Het onderzoek verloopt in drie fases. In de eerste fase wordt het gebruik en de beleving van de pleinruimte kwantitatief en kwalitatief in kaart gebracht. In de tweede fase wordt in co-creatie met de organisaties de ruimtelijke inzet van interactieve objecten ontworpen, ontwikkeld en samengesteld. En in de derde fase worden de prototypes daadwerkelijk op de boulevard uitgeprobeerd. Het effect wordt met behulp van een voor- en nameting onderzocht en in beeld gebracht.
Beoogde resultaten
Op basis van het praktijkexperiment en het onderzoek worden aanbevelingen geformuleerd over de ontwikkeling en toepassing responsieve openbare ruimte.

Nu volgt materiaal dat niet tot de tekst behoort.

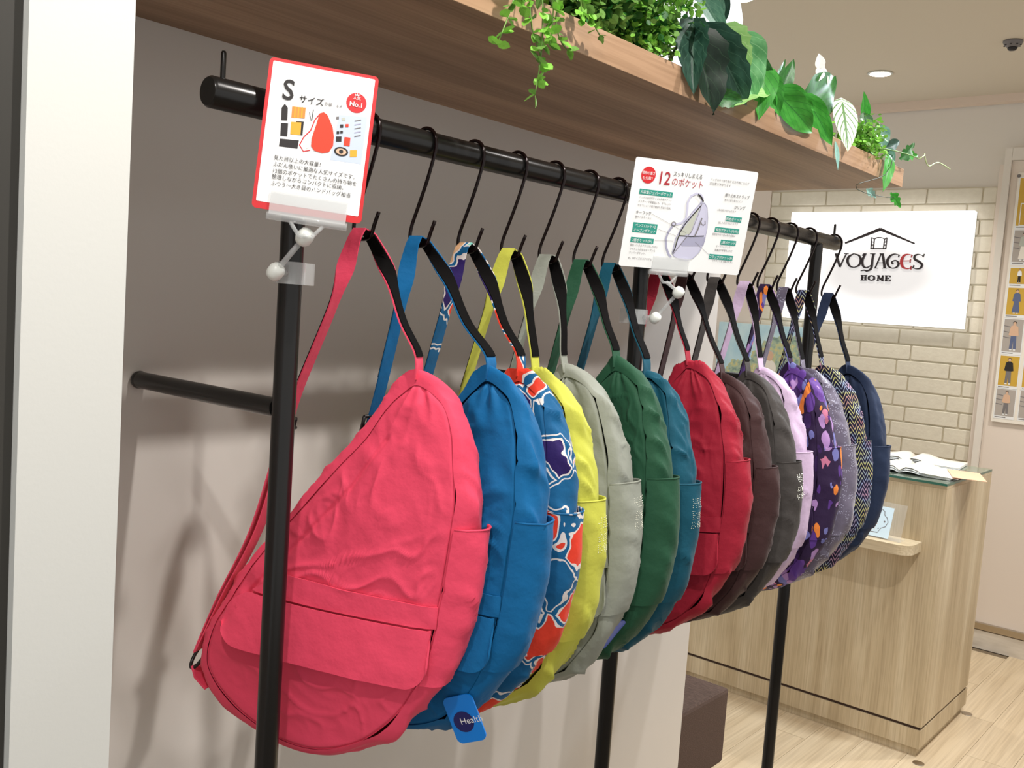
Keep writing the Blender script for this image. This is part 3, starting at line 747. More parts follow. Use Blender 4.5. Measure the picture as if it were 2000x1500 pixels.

Verwachte concrete eindproducten zijn:
- Responsieve Publieke Ruimte: Een attractief vormgegeven Handleiding met roadmap
(inzichten en resultaten van het onderzoek in woord, beeld en analyse). - Aanbevelingen voor de aanpak en processtappen om in co-creatie een responsieve publieke ruimte te ontwikkelen.
- Inspirerende toepassingsvoorbeelden (zoals prototypen van producten).
De ontwikkelde kennis wordt zowel richting het onderwijs, de vakgemeenschap en de wetenschap gedeeld middels nieuwsbrieven, publicaties, presentaties en een eindseminar.